„Fine Art“: Kneecap erzählen ihre Geschichte in zwölf Kapiteln
Kneecap – das sind drei irische Jungs aus Belfast, Nordirland: MCs Móglaí Bap und Mo Chara, und der stets Balaclava tragende DJ Próvaí. 2017 mixen die Iren auf ihrer ersten Single „C.E.A.R.T.A“ (irisch für „Rechte“) Irisch-Gälisch mit Rap und treffen mit ihren Old-School, Beastie Boys Vibes und der Geschichte einer Polizeiflucht einen konkret irischen, aber auch kontroversen Nerv. Aber schon dieser erste Song fängt die Grundwerte der Rapper ein: Bei Kneecap geht es um harten, irischen Rap, der den irischen Republikanismus als auch Hedonismus jeglicher Form unterstützt – und das immer mit einer Schippe Humor vermittelt. So auch auf ihrem Debütalbum „Fine Art“.
Kein Album, sondern Kunst
Auf „Fine Art“ erzählt das irische Hip-Hop Trio seine Geschichte. Das aber nicht etwa chronologisch. Stattdessen hat sich das Trio den Producer Toddla T geschnappt und zusammen den Plan geschmiedet, Aspekte ihrer Origin-Story in zwölf Kapiteln wiederzugeben. Dank sechs Interlude-Tracks gleicht das Album fast einem Hörspiel und erweitert die eigentlichen Erzählungen der Songs um eine Meta-Ebene, in der Kneecap sich zu realen Erlebnissen äußern können. So ist zum Beispiel der Albumname und Titel des zweiten Songs „Fine Art“ eine Anspielung auf die mediale Reaktion, die Kneecap nach der Enthüllung einer Wandmalerei auslöste, die einen brennenden Polizei-Jeep abbildete. Im Namen der Kunstfreiheit wird in dem Drum&Bass-Track das Spektakel als Kunststück bezeichnet, um dem Medienrummel so abzutun.

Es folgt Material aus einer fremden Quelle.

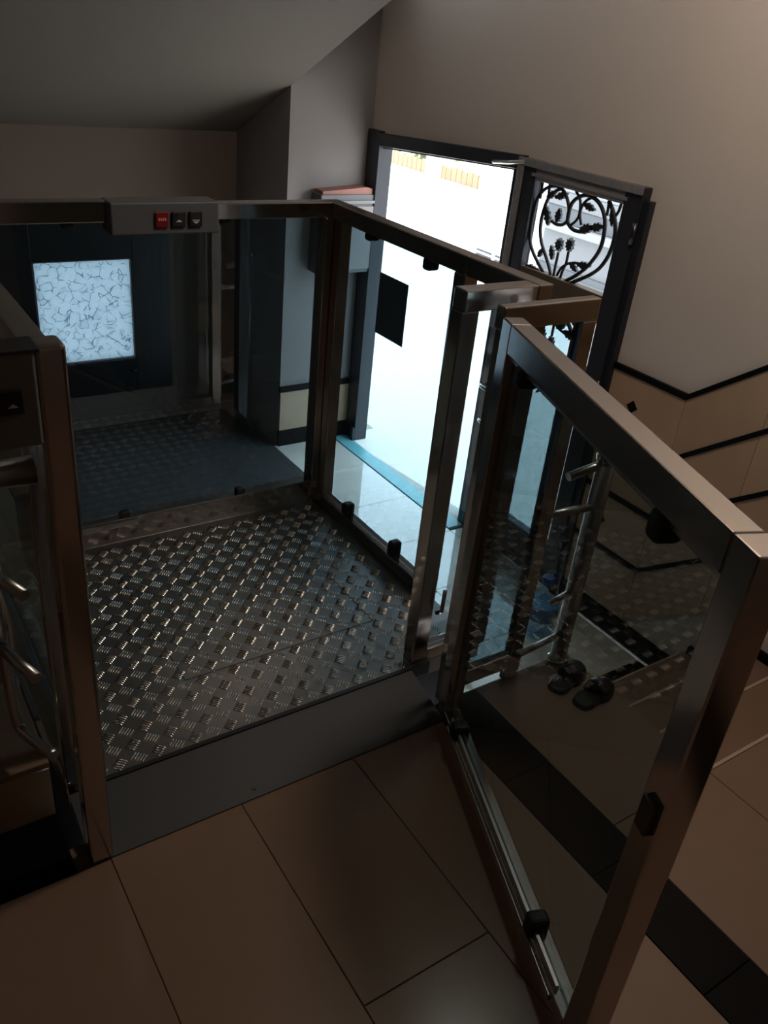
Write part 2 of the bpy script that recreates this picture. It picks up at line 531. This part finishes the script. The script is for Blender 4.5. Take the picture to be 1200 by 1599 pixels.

Darüber hinaus gibt uns Kneecap eine fiktionale Pubnacht als Albumsetting, in der Bap, Chara und Próvaí allerlei Eskapaden erleben. Von Drogenkonsum und einem Einbruch in die Tierklinik wird zum Beispiel auf „Rhino Ket“ zu Garage- und Rave-Beats gerappt. Im Vergleich ruhigere Tracks wie „Harrow Road” und „Drug Dealin Pagans” samplen hingegen irische Fideln und Flöten und featuren den Londoner Rapper Jelani Blackman und den irischen Schriftsteller Manchán Magan. An Intensität verlieren die Tracks dabei nie.
Kneecap auf dem Silverscreen
Das Trio arbeitete neben seinem Debütalbum auch an einem weiteren großen Projekt, das beim letzten Sundance Film Festival seine Premiere feierte: „Kneecap“ – das Biopic. Zusammen mit dem Regisseur Rich Peppiatt haben Bap, Chara und Próvaí ihre Entstehungsgeschichte inszeniert und spielen sich sogar im Film selbst. In Kneecap Tradition wird der Film fast komplett in der irischen Sprache erzählt und war somit der erste irisch-gälische Film, der jemals am Sundance teilnahm. Für Kneecap ist das ein essentielles Anliegen ihrer Kunst. Mo Chara erklärt: „Wir wollten die irische Sprache in die moderne Zeit bringen, indem wir Aspekte der Jugendkultur in sie einfließen lassen. Das ist ein Teil der Welt, die wir schaffen wollen, in der die irische Sprache im Mittelpunkt steht und modern ist.” Und das kommt nicht nur musikalisch gut an: Beim Festival war der Film als einziger nicht US-amerikanischer Film in der „NEXT”-Kategorie für experimentelle Filme nominiert – und gewann den Publikumspreis.